**Exercise**
Repeat everything from the first line of the listing below through the line that contains "from mathutils import", exactly. Leave out pictures.

====

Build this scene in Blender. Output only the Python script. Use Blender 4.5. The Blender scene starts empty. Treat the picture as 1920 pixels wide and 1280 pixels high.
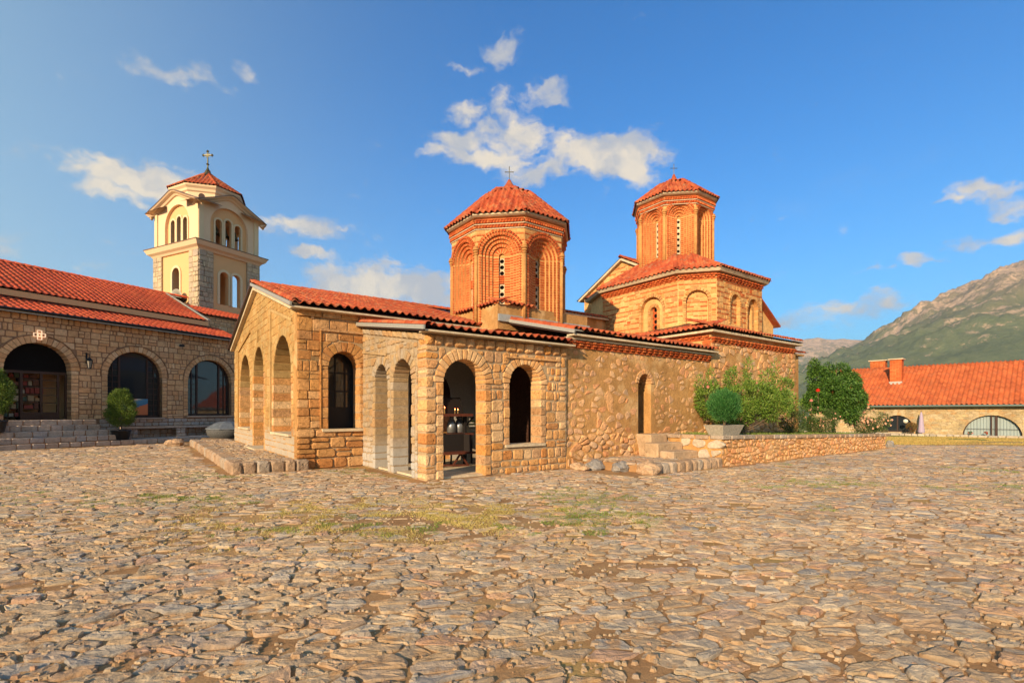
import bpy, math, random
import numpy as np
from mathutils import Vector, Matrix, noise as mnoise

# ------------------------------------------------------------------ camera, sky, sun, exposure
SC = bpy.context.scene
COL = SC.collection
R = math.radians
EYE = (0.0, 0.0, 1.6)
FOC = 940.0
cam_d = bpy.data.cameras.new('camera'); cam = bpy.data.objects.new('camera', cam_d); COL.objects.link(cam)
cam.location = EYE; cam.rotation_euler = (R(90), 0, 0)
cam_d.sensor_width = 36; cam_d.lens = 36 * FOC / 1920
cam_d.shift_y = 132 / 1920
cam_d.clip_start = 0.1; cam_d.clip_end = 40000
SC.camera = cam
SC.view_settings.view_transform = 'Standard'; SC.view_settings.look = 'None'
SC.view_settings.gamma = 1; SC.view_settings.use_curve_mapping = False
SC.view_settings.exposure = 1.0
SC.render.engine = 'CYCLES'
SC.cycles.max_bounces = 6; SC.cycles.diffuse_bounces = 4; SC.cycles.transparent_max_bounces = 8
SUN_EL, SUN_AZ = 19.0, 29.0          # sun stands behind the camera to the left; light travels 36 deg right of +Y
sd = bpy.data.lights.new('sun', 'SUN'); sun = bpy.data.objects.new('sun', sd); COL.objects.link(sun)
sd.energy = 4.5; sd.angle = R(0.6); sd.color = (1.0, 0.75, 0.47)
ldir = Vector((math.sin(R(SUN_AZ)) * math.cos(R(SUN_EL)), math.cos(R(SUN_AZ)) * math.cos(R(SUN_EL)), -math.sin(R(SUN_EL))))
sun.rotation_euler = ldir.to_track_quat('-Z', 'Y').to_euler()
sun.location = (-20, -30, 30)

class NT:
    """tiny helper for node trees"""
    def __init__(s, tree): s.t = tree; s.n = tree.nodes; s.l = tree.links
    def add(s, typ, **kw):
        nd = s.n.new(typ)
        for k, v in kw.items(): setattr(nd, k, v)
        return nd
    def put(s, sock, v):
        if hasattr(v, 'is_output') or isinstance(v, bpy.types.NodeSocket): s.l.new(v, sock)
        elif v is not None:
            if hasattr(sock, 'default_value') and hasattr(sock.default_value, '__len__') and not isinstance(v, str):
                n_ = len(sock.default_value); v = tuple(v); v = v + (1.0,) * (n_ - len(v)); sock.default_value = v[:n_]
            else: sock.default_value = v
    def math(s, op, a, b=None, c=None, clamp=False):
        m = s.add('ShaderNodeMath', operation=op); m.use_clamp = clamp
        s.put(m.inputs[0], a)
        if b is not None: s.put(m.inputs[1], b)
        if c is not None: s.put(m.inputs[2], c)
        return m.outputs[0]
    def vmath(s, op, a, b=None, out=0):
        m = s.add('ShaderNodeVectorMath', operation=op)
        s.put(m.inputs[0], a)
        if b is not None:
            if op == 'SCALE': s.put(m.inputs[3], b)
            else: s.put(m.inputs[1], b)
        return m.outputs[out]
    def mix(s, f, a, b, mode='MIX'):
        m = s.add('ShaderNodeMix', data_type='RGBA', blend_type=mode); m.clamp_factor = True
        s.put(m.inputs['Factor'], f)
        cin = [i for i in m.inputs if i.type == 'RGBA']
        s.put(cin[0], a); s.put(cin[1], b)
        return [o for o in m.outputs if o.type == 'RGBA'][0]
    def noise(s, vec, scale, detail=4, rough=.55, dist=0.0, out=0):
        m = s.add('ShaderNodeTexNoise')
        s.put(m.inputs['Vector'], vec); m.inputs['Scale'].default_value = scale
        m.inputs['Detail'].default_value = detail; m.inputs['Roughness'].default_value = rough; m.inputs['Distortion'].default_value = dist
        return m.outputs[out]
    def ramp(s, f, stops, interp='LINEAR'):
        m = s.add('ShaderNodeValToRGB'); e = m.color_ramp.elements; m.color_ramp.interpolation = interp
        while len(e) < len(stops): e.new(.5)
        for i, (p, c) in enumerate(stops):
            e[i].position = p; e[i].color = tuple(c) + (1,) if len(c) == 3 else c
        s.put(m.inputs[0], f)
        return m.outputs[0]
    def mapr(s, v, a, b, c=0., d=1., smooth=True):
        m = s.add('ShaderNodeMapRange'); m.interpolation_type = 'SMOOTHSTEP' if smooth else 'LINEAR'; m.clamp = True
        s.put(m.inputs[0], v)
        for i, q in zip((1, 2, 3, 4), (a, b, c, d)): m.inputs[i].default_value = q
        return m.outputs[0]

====

**Result of this task**
Build this scene in Blender. Output only the Python script. Use Blender 4.5. The Blender scene starts empty. Treat the picture as 1920 pixels wide and 1280 pixels high.
import bpy, math, random
import numpy as np
from mathutils import Vector, Matrix, noise as mnoise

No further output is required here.